Being able to visually see your progress towards a specific milestone is the best motivator out there. Use a notebook or diary if you like something physical, or keep a spreadsheet of goals and outcomes. There’s also lots of productivity apps out there that you can use. And, of course, there’s Novlr’s inbuilt goal setting feature that tracks your daily streaks, and lets you set both daily and monthly word count goals!

Whatever you use, just make sure you’re tracking your writing goals, and ultimately, celebrating your successes.

Celebrate your achievements

Celebrating yourself and your achievements is the single most important motivator in achieving your writing goals. And it is the one that is far too often ignored.

If you’ve marked off some of your milestones, celebrate that and reward yourself! You’re working hard, being creative, and doing what you set out to do. Choose how you want to celebrate your achievements, and work that into your writing schedule if you have to. For instance, if you’re on track for your monthly goal, you might reward yourself with an evening off every month. Or you might buy yourself a new notebook or a fancy pen after you’re passed a set number of milestones.
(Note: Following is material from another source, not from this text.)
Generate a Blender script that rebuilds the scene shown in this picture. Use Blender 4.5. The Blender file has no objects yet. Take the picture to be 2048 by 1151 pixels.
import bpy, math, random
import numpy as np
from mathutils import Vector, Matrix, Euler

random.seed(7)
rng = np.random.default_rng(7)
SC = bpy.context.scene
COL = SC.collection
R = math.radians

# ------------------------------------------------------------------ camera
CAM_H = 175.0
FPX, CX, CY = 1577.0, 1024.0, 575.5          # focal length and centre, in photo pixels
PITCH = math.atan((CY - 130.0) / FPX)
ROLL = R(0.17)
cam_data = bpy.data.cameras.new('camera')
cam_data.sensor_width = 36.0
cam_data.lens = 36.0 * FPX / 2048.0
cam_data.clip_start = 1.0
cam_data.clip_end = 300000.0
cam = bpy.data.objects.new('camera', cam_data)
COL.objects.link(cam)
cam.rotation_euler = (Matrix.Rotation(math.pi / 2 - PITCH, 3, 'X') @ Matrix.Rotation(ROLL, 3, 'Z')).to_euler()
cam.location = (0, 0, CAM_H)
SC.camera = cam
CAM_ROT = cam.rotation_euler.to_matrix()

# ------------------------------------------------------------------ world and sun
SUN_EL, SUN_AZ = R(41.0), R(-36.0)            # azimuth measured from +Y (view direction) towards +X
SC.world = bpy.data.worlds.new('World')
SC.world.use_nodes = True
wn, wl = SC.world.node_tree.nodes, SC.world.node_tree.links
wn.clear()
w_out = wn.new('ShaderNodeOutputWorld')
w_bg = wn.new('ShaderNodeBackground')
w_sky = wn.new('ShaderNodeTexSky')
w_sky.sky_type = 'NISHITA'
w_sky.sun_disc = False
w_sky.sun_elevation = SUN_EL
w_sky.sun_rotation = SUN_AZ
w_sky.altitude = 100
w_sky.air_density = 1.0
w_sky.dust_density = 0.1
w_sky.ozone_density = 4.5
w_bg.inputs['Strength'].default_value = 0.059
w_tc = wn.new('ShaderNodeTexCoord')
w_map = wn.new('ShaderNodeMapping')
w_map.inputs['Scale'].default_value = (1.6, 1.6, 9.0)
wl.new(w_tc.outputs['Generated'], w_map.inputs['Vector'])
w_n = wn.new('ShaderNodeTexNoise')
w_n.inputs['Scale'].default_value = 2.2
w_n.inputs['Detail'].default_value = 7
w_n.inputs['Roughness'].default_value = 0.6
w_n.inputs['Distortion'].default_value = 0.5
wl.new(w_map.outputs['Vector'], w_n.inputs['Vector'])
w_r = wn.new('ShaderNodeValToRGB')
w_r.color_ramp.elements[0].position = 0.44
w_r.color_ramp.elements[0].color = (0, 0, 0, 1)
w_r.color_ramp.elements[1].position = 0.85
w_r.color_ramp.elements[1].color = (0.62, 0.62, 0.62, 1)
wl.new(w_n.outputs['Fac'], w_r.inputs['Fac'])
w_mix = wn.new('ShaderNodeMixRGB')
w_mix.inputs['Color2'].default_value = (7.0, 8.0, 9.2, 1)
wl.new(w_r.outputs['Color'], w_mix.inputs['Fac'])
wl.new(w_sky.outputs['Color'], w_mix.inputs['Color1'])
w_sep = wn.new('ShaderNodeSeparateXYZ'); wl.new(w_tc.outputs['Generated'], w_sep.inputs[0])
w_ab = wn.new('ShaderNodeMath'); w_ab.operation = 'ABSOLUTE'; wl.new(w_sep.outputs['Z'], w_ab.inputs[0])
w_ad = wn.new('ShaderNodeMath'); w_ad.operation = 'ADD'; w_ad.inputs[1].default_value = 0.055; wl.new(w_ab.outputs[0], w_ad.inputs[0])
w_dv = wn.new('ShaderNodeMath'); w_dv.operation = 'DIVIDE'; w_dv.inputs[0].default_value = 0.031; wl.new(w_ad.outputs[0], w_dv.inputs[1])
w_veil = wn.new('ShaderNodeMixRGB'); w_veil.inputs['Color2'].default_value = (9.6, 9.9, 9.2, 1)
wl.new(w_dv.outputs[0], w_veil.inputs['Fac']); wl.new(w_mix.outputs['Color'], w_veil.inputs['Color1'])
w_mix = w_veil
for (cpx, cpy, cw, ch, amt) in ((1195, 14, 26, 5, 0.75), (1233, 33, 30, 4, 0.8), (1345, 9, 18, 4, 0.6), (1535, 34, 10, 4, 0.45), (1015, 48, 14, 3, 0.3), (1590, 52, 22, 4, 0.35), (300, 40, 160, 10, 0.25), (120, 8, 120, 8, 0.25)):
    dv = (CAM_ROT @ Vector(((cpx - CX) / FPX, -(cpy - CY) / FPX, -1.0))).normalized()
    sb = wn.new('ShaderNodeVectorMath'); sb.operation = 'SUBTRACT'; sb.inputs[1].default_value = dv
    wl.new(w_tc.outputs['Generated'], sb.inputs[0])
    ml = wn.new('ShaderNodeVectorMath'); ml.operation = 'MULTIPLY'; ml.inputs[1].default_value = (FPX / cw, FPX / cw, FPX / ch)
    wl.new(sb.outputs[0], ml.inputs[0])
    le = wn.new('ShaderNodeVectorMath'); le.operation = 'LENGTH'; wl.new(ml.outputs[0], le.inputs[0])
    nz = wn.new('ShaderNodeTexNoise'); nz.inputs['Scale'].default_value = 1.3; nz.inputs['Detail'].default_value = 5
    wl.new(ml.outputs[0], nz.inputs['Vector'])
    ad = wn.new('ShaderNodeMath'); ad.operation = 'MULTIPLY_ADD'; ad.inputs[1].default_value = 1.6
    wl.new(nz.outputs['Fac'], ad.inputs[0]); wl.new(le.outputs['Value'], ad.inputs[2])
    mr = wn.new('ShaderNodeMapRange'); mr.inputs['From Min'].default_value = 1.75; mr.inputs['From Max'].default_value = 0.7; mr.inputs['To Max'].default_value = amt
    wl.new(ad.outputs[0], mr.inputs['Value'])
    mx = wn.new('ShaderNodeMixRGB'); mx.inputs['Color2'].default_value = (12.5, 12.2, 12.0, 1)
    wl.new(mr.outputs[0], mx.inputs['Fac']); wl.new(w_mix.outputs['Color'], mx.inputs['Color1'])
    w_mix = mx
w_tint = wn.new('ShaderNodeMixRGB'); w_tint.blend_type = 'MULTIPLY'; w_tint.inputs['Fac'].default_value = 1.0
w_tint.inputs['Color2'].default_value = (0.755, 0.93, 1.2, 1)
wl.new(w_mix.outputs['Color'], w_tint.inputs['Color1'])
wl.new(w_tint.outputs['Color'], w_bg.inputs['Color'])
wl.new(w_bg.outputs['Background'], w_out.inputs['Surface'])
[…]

You can even enlist the help of others to celebrate your successes. Organise a coffee date for a change of scenery. If you have someone you live with who has some extra time capacity, they might be willing to take a household task off your hands to give you a night off to celebrate a win. Get creative, but above all, celebrate! You deserve to be proud of yourself when you achieve your goals.

Writing is a challenging and rewarding craft. It takes persistence and self-reflection. Setting writing goals will help you make the most of the writing time you have available, and go a long way to helping you grow and improve as a writer. Remember to make your goals achievable and celebrate your wins along the way. Champion yourself and your work, and every day will bring you one day closer towards your writing aspirations.